▸ GOAL
Your task is to copy the material exactly.

▸ INFORMATION SHOWN

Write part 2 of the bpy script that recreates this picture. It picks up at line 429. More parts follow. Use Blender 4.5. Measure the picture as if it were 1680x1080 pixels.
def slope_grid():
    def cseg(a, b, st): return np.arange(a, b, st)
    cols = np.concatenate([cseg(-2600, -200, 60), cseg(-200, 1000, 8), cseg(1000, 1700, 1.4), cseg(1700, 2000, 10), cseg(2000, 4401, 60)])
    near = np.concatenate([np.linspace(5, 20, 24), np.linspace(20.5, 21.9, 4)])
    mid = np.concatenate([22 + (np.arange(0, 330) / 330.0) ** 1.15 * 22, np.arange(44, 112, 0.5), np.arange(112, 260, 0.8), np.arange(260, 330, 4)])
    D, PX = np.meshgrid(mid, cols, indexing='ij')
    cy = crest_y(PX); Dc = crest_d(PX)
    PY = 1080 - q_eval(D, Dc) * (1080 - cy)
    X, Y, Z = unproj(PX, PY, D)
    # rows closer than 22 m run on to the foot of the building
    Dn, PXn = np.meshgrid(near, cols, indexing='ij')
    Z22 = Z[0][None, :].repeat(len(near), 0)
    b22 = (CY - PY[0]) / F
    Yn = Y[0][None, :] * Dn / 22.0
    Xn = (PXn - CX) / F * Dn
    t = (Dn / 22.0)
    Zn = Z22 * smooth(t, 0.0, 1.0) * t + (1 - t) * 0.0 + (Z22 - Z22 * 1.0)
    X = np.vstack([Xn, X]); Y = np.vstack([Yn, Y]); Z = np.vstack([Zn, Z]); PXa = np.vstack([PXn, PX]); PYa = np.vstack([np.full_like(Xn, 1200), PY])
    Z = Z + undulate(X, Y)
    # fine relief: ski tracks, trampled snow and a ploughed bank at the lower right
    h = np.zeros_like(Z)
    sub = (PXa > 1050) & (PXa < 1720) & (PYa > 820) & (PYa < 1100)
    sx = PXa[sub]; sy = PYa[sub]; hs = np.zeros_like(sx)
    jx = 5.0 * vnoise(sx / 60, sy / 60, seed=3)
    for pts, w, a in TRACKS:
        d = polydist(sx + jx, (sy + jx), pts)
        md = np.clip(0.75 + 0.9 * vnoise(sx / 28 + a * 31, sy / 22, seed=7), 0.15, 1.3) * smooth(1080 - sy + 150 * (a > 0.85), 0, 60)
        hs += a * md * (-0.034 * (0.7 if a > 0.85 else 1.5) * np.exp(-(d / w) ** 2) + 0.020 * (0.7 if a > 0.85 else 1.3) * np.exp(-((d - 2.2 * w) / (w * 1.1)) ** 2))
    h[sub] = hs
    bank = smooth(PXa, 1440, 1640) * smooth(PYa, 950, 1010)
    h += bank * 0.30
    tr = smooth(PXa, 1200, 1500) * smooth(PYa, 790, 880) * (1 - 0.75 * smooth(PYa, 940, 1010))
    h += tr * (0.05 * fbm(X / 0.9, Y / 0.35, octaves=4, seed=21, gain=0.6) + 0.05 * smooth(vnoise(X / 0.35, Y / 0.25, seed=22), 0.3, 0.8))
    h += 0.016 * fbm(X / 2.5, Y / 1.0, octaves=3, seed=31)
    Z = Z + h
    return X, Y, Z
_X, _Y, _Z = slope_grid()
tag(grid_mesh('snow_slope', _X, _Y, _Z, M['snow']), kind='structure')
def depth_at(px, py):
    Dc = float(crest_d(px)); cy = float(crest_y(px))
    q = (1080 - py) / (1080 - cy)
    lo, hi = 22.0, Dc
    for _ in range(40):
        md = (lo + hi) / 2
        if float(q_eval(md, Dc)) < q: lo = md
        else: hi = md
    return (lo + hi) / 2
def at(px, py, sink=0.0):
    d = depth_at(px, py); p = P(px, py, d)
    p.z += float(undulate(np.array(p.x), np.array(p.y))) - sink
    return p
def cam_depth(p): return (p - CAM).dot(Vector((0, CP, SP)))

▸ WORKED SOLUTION
Write part 2 of the bpy script that recreates this picture. It picks up at line 429. More parts follow. Use Blender 4.5. Measure the picture as if it were 1680x1080 pixels.
def slope_grid():
    def cseg(a, b, st): return np.arange(a, b, st)
    cols = np.concatenate([cseg(-2600, -200, 60), cseg(-200, 1000, 8), cseg(1000, 1700, 1.4), cseg(1700, 2000, 10), cseg(2000, 4401, 60)])
    near = np.concatenate([np.linspace(5, 20, 24), np.linspace(20.5, 21.9, 4)])
    mid = np.concatenate([22 + (np.arange(0, 330) / 330.0) ** 1.15 * 22, np.arange(44, 112, 0.5), np.arange(112, 260, 0.8), np.arange(260, 330, 4)])
    D, PX = np.meshgrid(mid, cols, indexing='ij')
    cy = crest_y(PX); Dc = crest_d(PX)
    PY = 1080 - q_eval(D, Dc) * (1080 - cy)
    X, Y, Z = unproj(PX, PY, D)
    # rows closer than 22 m run on to the foot of the building
    Dn, PXn = np.meshgrid(near, cols, indexing='ij')
    Z22 = Z[0][None, :].repeat(len(near), 0)
    b22 = (CY - PY[0]) / F
    Yn = Y[0][None, :] * Dn / 22.0
    Xn = (PXn - CX) / F * Dn
    t = (Dn / 22.0)
    Zn = Z22 * smooth(t, 0.0, 1.0) * t + (1 - t) * 0.0 + (Z22 - Z22 * 1.0)
    X = np.vstack([Xn, X]); Y = np.vstack([Yn, Y]); Z = np.vstack([Zn, Z]); PXa = np.vstack([PXn, PX]); PYa = np.vstack([np.full_like(Xn, 1200), PY])
    Z = Z + undulate(X, Y)
    # fine relief: ski tracks, trampled snow and a ploughed bank at the lower right
    h = np.zeros_like(Z)
    sub = (PXa > 1050) & (PXa < 1720) & (PYa > 820) & (PYa < 1100)
    sx = PXa[sub]; sy = PYa[sub]; hs = np.zeros_like(sx)
    jx = 5.0 * vnoise(sx / 60, sy / 60, seed=3)
    for pts, w, a in TRACKS:
        d = polydist(sx + jx, (sy + jx), pts)
        md = np.clip(0.75 + 0.9 * vnoise(sx / 28 + a * 31, sy / 22, seed=7), 0.15, 1.3) * smooth(1080 - sy + 150 * (a > 0.85), 0, 60)
        hs += a * md * (-0.034 * (0.7 if a > 0.85 else 1.5) * np.exp(-(d / w) ** 2) + 0.020 * (0.7 if a > 0.85 else 1.3) * np.exp(-((d - 2.2 * w) / (w * 1.1)) ** 2))
    h[sub] = hs
    bank = smooth(PXa, 1440, 1640) * smooth(PYa, 950, 1010)
    h += bank * 0.30
    tr = smooth(PXa, 1200, 1500) * smooth(PYa, 790, 880) * (1 - 0.75 * smooth(PYa, 940, 1010))
    h += tr * (0.05 * fbm(X / 0.9, Y / 0.35, octaves=4, seed=21, gain=0.6) + 0.05 * smooth(vnoise(X / 0.35, Y / 0.25, seed=22), 0.3, 0.8))
    h += 0.016 * fbm(X / 2.5, Y / 1.0, octaves=3, seed=31)
    Z = Z + h
    return X, Y, Z
_X, _Y, _Z = slope_grid()
tag(grid_mesh('snow_slope', _X, _Y, _Z, M['snow']), kind='structure')
def depth_at(px, py):
    Dc = float(crest_d(px)); cy = float(crest_y(px))
    q = (1080 - py) / (1080 - cy)
    lo, hi = 22.0, Dc
    for _ in range(40):
        md = (lo + hi) / 2
        if float(q_eval(md, Dc)) < q: lo = md
        else: hi = md
    return (lo + hi) / 2
def at(px, py, sink=0.0):
    d = depth_at(px, py); p = P(px, py, d)
    p.z += float(undulate(np.array(p.x), np.array(p.y))) - sink
    return p
def cam_depth(p): return (p - CAM).dot(Vector((0, CP, SP)))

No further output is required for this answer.